The first step was to file a commodity jurisdiction request with the government in December 2007. This is a legal review that is essentially a request for the State Department Director of Defense Trade Controls to determine whether a technology is under ITAR or under the Commerce Department’s Commerce Control List. Our argument was that our technology is benign, and not anything the Russians couldn’t do if they put their mind to it. I had several meetings with State Department personnel, and what we articulated was that we were not so much concerned with hardware itself as we are with the passenger experience. We could not function under the existing export control regime, nor can any of the other commercial space companies. It took a very long time, and involved a lot of people, but by February of 2009 we received the response.

 

And the response was favorable to Bigelow Aerospace’s request?

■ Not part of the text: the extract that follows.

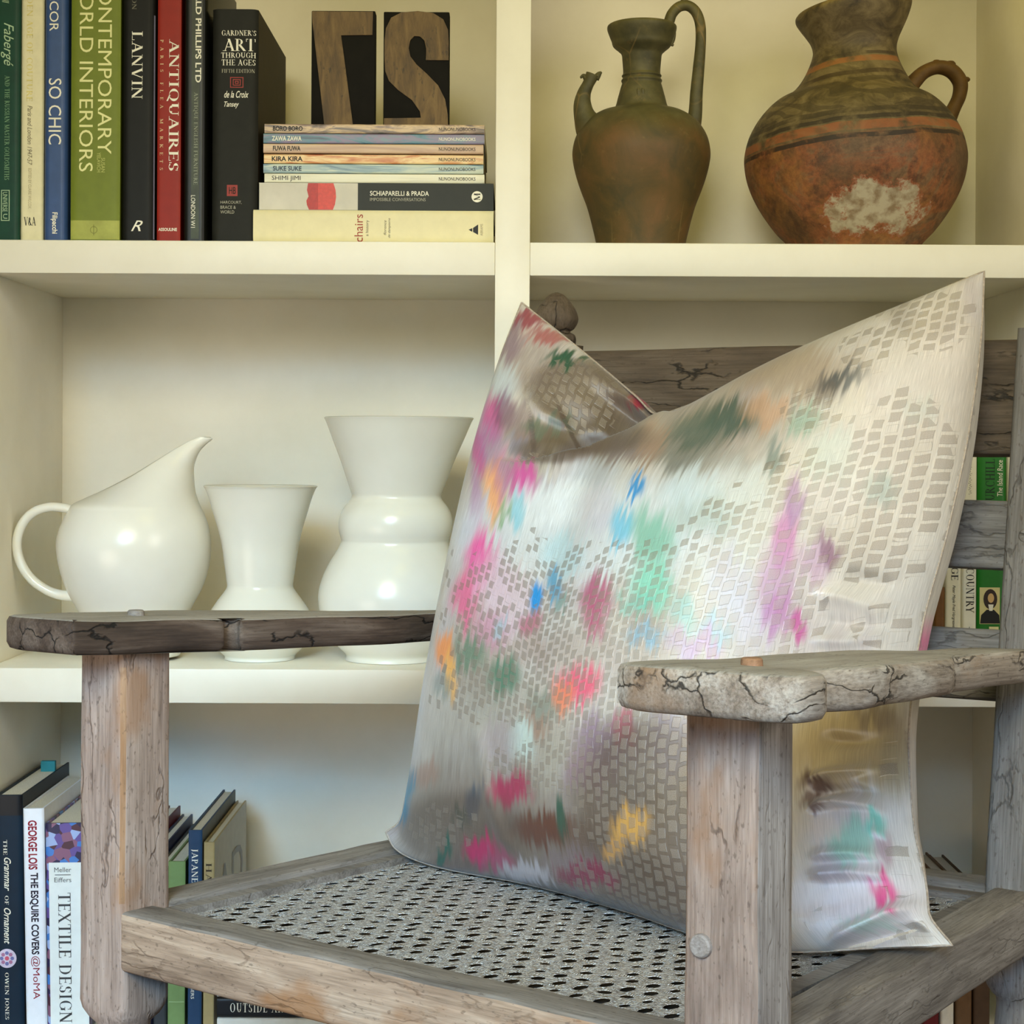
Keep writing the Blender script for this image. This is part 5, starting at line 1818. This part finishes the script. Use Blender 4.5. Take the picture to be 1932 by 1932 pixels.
ANG = {}
BL_ = [  # x, y, rx, ry, colour, strength
    (930, 1300, 70, 60, (150, 146, 134), .6), (880, 1440, 60, 60, (150, 136, 130), .55), (1060, 1400, 60, 50, (140, 128, 112), .6), (1220, 1260, 80, 40, (190, 172, 160), .6), (1180, 1060, 60, 50, (196, 206, 200), .6), (1420, 1000, 60, 80, (196, 206, 196), .6),
    (1600, 1000, 80, 60, (196, 182, 164), .6), (1700, 840, 60, 50, (186, 176, 160), .6), (1620, 780, 60, 40, (222, 210, 192), .7), (1780, 640, 50, 60, (206, 192, 184), .7), (1440, 1180, 60, 60, (206, 198, 210), .6), (1310, 1080, 50, 60, (214, 212, 200), .6),
    (900, 1240, 70, 90, (160, 146, 132), .55), (1090, 1230, 90, 50, (178, 156, 146), .55), (1000, 1230, 50, 40, (172, 140, 130), .5), (1310, 880, 80, 30, (182, 180, 170), .6), (1120, 890, 60, 30, (190, 196, 204), .7), (1020, 920, 40, 30, (176, 160, 176), .6),
    (890, 950, 14, 80, (176, 120, 168), .7), (912, 780, 14, 60, (186, 160, 190), .6), (960, 900, 40, 40, (160, 150, 170), .5), (1080, 770, 60, 30, (128, 108, 90), .6),
    (1120, 1000, 300, 110, (226, 232, 236), .75), (1560, 930, 230, 190, (222, 212, 198), .6), (1720, 700, 140, 160, (214, 202, 192), .6), (1280, 1330, 330, 150, (204, 192, 178), .55),
    (1000, 1560, 300, 130, (132, 118, 104), .75), (860, 1500, 110, 110, (138, 126, 112), .7), (1040, 1690, 260, 45, (112, 92, 84), .7), (900, 1380, 120, 90, (172, 166, 154), .6),
    (1130, 740, 130, 80, (150, 130, 108), .7), (1090, 830, 150, 45, (104, 88, 76), .75), (1020, 690, 60, 60, (156, 138, 128), .6), (1600, 1400, 150, 110, (176, 152, 100), .85), (1690, 1420, 40, 90, (150, 138, 110), .5), (1620, 1700, 150, 90, (214, 202, 206), .6),
    (1480, 700, 160, 60, (168, 142, 112), .65), (1330, 800, 150, 60, (150, 134, 112), .65),
    (1000, 602, 40, 20, (150, 56, 70), .9), (1035, 636, 46, 16, (168, 74, 72), .8), (1062, 680, 34, 14, (48, 88, 66), .95), (1200, 757, 26, 16, (160, 28, 58), .9), (965, 640, 30, 50, (128, 96, 116), .7),
    (955, 720, 36, 40, (196, 204, 206), .8), (935, 790, 22, 50, (206, 84, 150), .85), (958, 775, 24, 44, (124, 78, 112), .7), (905, 850, 18, 56, (196, 76, 148), .8), (990, 800, 50, 40, (134, 108, 110), .6), (1040, 805, 50, 18, (92, 104, 88), .6),
    (930, 840, 26, 46, (168, 128, 166), .6), (985, 845, 36, 20, (120, 120, 150), .5),
    (928, 930, 26, 56, (244, 172, 118), .9), (985, 905, 30, 44, (226, 84, 168), .9), (950, 900, 30, 46, (196, 132, 160), .6), (948, 968, 20, 24, (132, 172, 130), .8), (905, 1055, 30, 62, (236, 92, 164), .95), (884, 1130, 28, 56, (228, 104, 148), .9),
    (930, 1090, 40, 60, (226, 190, 206), .6), (880, 1000, 14, 40, (206, 206, 214), .7), (960, 1140, 60, 70, (222, 196, 208), .7), (930, 1190, 40, 40, (210, 140, 170), .6),
    (1060, 950, 110, 46, (226, 236, 244), .85), (975, 965, 18, 40, (140, 206, 224), .85), (1130, 960, 40, 50, (206, 200, 214), .6), (1206, 922, 15, 28, (44, 150, 214), .95), (1178, 1000, 26, 44, (122, 198, 226), .9), (1060, 1050, 46, 46, (190, 224, 232), .7),
    (1008, 1130, 13, 38, (12, 148, 222), .98), (1044, 1108, 20, 30, (40, 160, 206), .8), (1060, 1140, 16, 18, (84, 150, 140), .6), (1132, 1130, 36, 48, (176, 56, 108), .8), (1120, 1180, 22, 36, (180, 70, 110), .7), (1000, 1182, 26, 26, (184, 84, 112), .75),
    (945, 1185, 12, 22, (160, 196, 204), .7), (1240, 1010, 50, 60, (104, 182, 152), .75), (1232, 1105, 44, 58, (124, 212, 184), .8), (1200, 1140, 40, 20, (110, 190, 170), .6), (1330, 970, 70, 50, (170, 190, 180), .6), (1300, 920, 60, 40, (206, 222, 224), .7), (1290, 1160, 30, 40, (120, 200, 190), .5),
    (1270, 850, 90, 40, (90, 96, 88), .7), (1370, 790, 64, 38, (54, 84, 72), .85), (1310, 815, 60, 34, (66, 92, 80), .75), (1190, 850, 60, 26, (130, 110, 112), .6), (1225, 835, 30, 50, (178, 140, 110), .6), (1440, 780, 50, 34, (206, 164, 130), .8), (1590, 718, 50, 22, (66, 74, 82), .9), (1560, 735, 40, 30, (110, 98, 90), .6),
    (1520, 790, 40, 34, (150, 180, 158), .7), (1460, 862, 26, 34, (92, 120, 112), .65), (1370, 870, 70, 26, (170, 164, 150), .6), (1390, 920, 90, 50, (216, 222, 218), .6),
    (1510, 940, 20, 60, (152, 82, 158), .75), (1490, 1020, 26, 70, (196, 108, 172), .75), (1470, 1110, 36, 90, (188, 132, 178), .65), (1560, 1042, 22, 30, (128, 66, 110), .8), (1535, 1080, 30, 40, (196, 150, 190), .6), (1510, 1195, 22, 28, (192, 44, 142), .85), (1470, 1170, 30, 50, (178, 96, 160), .6),
    (1655, 925, 40, 36, (104, 152, 142), .7), (1570, 870, 50, 60, (190, 206, 196), .6), (1730, 770, 40, 30, (160, 180, 172), .5), (1380, 1100, 50, 70, (196, 192, 206), .6), (1350, 1190, 40, 30, (150, 190, 204), .6), (1330, 1220, 40, 30, (200, 150, 190), .6), (1220, 1200, 40, 24, (120, 178, 206), .65), (1290, 1220, 40, 30, (190, 160, 190), .6),
    (843, 1235, 20, 44, (242, 152, 84), .9), (852, 1280, 16, 40, (236, 176, 92), .85), (890, 1235, 34, 34, (96, 128, 104), .8), (955, 1275, 36, 40, (72, 122, 96), .85), (835, 1300, 22, 30, (120, 136, 130), .6), (1030, 1330, 40, 36, (110, 124, 106), .6), (1090, 1300, 46, 42, (236, 92, 122), .92), (1062, 1318, 22, 36, (240, 140, 96), .8),
    (1000, 1370, 40, 26, (156, 112, 84), .65), (980, 1400, 28, 44, (206, 222, 212), .85), (940, 1400, 40, 50, (166, 150, 150), .6), (960, 1492, 44, 34, (172, 38, 82), .9), (1150, 1400, 70, 60, (136, 98, 132), .7), (1180, 1375, 24, 46, (206, 92, 112), .7), (1110, 1460, 44, 40, (150, 108, 132), .6), (1265, 1400, 50, 80, (152, 128, 156), .65), (1040, 1440, 40, 60, (176, 168, 152), .6),
    (768, 1520, 12, 34, (26, 152, 192), .95), (776, 1480, 10, 30, (40, 140, 170), .7), (894, 1510, 18, 34, (62, 82, 100), .8), (872, 1545, 24, 22, (58, 84, 74), .8), (800, 1460, 24, 30, (166, 130, 112), .6), (915, 1600, 36, 28, (190, 46, 98), .9), (945, 1625, 40, 24, (170, 80, 110), .7), (842, 1608, 16, 22, (46, 96, 82), .9),
    (1030, 1565, 52, 34, (104, 58, 38), .85), (1060, 1545, 10, 44, (48, 88, 70), .85), (1090, 1590, 40, 30, (124, 84, 60), .6), (1190, 1560, 40, 36, (222, 168, 84), .85), (1160, 1600, 30, 20, (214, 160, 90), .7), (1240, 1590, 50, 90, (184, 168, 142), .7), (1110, 1655, 64, 24, (136, 40, 72), .8), (1000, 1650, 50, 22, (190, 182, 186), .8), (1080, 1625, 60, 20, (160, 140, 146), .7), (1180, 1690, 50, 24, (170, 160, 164), .6), (1250, 1700, 40, 40, (116, 100, 96), .6), (860, 1640, 60, 20, (110, 90, 92), .6),
    (1610, 1590, 46, 50, (136, 194, 172), .75), (1650, 1550, 22, 26, (108, 196, 176), .8), (1530, 1478, 34, 22, (84, 50, 42), .85), (1525, 1515, 24, 16, (98, 60, 48), .7), (1650, 1350, 50, 30, (120, 104, 92), .6), (1672, 1682, 26, 34, (222, 56, 132), .9), (1670, 1600, 16, 40, (150, 90, 110), .5), (1580, 1640, 40, 30, (160, 150, 160), .5), (1560, 1560, 40, 30, (214, 196, 180), .6), (1640, 1745, 60, 18, (150, 190, 170), .5),
]
for (x, y, rx, ry, c, s) in BL_:
    d2 = ((WX - x) / rx) ** 2 + ((WY - y) / ry) ** 2
    over(s * (1 - sm(np.sqrt(d2), 0.45, 1.25)), c)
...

We’ve chosen not to release the ruling, but that said, this was a trailblazing request. What the response said is that Bigelow Aerospace’s passenger interactions and experience have been ruled as a non-licensable activity. This is an important point — our hardware remains under ITAR control. But the passenger experience has been ruled non-licensable, so in other words, we don’t need to file paperwork for foreign passengers to receive training on how to live and function aboard a Bigelow station. That includes being exposed to the hardware externally and internally, learning how to operate systems such as communications, how to connect hardware for water and air, ingress and egress procedures, and just being in the habitat. All of this would have required licenses previously. It has sustained us and opened a door for extraordinary employment opportunities to include development of a potentially new industry and innovative technological progress.